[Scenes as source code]
━━━━
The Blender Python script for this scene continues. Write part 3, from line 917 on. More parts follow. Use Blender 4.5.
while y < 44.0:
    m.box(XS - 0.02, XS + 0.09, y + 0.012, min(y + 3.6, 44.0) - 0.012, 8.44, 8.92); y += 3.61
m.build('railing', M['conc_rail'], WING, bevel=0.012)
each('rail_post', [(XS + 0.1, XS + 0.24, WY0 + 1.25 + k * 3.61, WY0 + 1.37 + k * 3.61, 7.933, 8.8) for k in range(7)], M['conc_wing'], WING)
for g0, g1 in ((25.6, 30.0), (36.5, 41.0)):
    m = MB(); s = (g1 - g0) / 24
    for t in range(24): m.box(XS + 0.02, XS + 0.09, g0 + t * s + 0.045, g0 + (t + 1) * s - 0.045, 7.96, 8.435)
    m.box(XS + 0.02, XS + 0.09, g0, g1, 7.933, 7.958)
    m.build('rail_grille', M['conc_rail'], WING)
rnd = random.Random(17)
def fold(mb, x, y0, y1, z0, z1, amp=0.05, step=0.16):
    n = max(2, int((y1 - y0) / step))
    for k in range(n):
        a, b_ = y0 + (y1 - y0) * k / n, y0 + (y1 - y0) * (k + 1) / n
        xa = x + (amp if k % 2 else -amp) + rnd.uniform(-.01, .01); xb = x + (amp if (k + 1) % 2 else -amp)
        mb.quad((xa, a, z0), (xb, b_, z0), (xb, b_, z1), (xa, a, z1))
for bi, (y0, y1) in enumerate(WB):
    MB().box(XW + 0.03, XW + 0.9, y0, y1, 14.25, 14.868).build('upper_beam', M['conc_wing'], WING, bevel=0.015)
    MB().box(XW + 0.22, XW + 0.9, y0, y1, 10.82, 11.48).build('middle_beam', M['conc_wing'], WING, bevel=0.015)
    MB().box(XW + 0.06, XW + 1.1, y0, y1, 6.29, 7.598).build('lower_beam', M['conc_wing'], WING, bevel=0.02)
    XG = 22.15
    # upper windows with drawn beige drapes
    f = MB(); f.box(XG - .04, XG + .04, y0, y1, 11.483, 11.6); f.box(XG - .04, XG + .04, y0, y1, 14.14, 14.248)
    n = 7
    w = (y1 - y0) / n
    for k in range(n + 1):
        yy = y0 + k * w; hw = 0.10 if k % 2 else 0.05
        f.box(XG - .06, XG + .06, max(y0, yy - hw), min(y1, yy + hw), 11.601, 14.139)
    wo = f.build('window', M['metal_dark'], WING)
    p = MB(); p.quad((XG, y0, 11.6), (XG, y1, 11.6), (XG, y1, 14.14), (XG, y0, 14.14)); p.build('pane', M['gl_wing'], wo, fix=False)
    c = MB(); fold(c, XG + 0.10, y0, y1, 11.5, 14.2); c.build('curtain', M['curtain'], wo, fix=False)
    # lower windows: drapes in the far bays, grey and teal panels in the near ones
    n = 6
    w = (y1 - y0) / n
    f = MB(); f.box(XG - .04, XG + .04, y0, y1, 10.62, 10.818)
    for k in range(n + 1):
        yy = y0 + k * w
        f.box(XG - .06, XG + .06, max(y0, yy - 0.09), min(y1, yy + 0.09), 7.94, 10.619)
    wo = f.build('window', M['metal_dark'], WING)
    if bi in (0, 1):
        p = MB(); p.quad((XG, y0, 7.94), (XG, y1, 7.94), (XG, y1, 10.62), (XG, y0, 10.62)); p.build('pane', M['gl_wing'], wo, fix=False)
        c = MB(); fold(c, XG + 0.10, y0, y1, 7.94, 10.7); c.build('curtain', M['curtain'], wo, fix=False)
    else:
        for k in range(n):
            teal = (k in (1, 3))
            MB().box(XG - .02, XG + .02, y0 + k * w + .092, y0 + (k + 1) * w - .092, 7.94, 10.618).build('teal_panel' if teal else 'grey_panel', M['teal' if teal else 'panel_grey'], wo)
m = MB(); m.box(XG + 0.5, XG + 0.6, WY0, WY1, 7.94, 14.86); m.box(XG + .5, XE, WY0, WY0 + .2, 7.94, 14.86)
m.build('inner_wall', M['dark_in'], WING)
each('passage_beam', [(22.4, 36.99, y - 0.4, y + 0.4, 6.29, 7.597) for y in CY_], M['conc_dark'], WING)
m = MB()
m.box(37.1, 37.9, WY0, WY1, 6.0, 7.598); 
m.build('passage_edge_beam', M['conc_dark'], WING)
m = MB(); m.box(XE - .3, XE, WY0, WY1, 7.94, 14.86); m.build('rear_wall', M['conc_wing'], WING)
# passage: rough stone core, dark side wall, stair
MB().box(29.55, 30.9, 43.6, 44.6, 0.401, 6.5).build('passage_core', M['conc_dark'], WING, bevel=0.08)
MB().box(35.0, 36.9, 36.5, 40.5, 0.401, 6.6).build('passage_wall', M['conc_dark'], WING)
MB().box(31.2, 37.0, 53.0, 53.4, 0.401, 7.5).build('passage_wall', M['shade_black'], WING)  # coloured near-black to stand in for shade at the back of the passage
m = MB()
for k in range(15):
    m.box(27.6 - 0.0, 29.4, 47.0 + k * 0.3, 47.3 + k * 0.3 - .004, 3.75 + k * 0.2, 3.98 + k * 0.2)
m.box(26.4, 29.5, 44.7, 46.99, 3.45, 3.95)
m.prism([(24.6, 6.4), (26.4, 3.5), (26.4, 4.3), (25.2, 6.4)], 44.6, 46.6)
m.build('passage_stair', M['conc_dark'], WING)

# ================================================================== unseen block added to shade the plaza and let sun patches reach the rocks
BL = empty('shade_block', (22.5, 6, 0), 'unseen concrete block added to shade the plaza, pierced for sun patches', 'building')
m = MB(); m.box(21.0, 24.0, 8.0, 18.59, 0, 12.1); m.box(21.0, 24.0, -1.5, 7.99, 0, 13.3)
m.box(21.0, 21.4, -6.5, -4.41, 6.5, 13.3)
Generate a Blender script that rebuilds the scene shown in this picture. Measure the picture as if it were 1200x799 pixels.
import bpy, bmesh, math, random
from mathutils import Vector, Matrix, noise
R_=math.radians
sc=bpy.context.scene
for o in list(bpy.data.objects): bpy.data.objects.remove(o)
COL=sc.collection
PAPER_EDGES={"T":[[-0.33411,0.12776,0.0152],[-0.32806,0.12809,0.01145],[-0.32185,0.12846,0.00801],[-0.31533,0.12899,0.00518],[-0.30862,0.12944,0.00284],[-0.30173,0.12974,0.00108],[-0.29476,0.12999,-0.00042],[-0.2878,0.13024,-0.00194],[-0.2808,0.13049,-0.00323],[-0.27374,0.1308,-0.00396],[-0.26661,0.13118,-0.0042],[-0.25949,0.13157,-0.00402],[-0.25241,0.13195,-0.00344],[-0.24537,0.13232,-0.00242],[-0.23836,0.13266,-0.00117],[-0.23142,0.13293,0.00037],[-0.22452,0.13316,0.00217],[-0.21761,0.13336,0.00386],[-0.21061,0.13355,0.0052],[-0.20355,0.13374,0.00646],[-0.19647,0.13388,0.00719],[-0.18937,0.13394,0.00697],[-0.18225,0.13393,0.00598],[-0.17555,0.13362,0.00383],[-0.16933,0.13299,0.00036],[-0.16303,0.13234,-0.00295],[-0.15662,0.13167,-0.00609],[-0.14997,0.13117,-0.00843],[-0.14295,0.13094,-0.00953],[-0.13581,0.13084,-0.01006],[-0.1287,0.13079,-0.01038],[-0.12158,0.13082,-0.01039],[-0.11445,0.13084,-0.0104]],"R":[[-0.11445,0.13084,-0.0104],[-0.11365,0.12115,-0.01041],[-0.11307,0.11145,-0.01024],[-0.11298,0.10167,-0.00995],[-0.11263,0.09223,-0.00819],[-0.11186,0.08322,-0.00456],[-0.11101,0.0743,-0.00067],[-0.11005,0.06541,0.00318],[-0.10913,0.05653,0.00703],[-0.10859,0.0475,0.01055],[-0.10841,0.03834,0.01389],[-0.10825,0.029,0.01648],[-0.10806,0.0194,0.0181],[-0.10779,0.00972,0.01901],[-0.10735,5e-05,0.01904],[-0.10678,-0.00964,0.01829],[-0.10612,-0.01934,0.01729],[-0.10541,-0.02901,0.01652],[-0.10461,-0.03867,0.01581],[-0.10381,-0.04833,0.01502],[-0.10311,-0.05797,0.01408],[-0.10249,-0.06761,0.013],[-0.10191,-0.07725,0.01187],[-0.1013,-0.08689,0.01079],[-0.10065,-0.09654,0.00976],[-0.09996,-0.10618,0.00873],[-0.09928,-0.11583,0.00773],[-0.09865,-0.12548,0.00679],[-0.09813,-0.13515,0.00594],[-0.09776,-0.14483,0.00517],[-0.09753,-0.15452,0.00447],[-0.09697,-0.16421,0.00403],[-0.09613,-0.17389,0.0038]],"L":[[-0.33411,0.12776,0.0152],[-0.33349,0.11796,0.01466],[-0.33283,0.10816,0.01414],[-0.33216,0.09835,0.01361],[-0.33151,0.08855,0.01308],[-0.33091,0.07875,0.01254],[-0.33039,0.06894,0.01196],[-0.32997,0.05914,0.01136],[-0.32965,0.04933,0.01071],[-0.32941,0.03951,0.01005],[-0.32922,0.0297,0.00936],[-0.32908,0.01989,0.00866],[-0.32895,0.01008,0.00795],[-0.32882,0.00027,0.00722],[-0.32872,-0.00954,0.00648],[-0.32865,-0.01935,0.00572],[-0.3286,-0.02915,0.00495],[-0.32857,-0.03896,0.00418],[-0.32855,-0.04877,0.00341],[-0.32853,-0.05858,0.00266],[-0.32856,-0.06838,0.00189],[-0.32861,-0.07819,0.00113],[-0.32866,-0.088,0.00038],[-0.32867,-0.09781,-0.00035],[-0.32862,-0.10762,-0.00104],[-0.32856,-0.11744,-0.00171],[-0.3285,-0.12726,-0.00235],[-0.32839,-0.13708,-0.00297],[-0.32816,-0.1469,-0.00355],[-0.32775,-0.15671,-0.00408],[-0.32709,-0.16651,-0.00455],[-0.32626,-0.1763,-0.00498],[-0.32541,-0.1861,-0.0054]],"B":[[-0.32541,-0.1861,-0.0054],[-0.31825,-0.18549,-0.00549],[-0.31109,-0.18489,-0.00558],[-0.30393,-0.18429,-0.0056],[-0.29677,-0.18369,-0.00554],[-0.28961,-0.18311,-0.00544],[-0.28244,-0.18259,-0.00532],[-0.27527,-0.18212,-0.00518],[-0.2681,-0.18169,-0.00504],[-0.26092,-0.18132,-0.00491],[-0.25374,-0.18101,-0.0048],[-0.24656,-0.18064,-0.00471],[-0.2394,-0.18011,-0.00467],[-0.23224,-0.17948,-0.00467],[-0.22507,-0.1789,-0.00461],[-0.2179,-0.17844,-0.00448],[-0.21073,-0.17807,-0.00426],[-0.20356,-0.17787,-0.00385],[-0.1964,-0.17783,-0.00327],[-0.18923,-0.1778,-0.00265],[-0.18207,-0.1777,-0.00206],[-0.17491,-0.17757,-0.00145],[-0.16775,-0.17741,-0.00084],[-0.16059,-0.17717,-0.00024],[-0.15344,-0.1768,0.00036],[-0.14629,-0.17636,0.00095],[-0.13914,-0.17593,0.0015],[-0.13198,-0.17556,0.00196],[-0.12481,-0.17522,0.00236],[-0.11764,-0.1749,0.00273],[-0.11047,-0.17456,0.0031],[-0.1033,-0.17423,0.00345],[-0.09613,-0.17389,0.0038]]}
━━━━
EXERCISE: Will you return exactly the lines above from the one with "m.build('passage_edge_beam', M['conc_dark'], WING)" down to the one with "M['conc_dark'], WING, bevel=0.08)", counting both as part of the range?

ANSWER TO THE PROBLEM:
m.build('passage_edge_beam', M['conc_dark'], WING)
m = MB(); m.box(XE - .3, XE, WY0, WY1, 7.94, 14.86); m.build('rear_wall', M['conc_wing'], WING)
# passage: rough stone core, dark side wall, stair
MB().box(29.55, 30.9, 43.6, 44.6, 0.401, 6.5).build('passage_core', M['conc_dark'], WING, bevel=0.08)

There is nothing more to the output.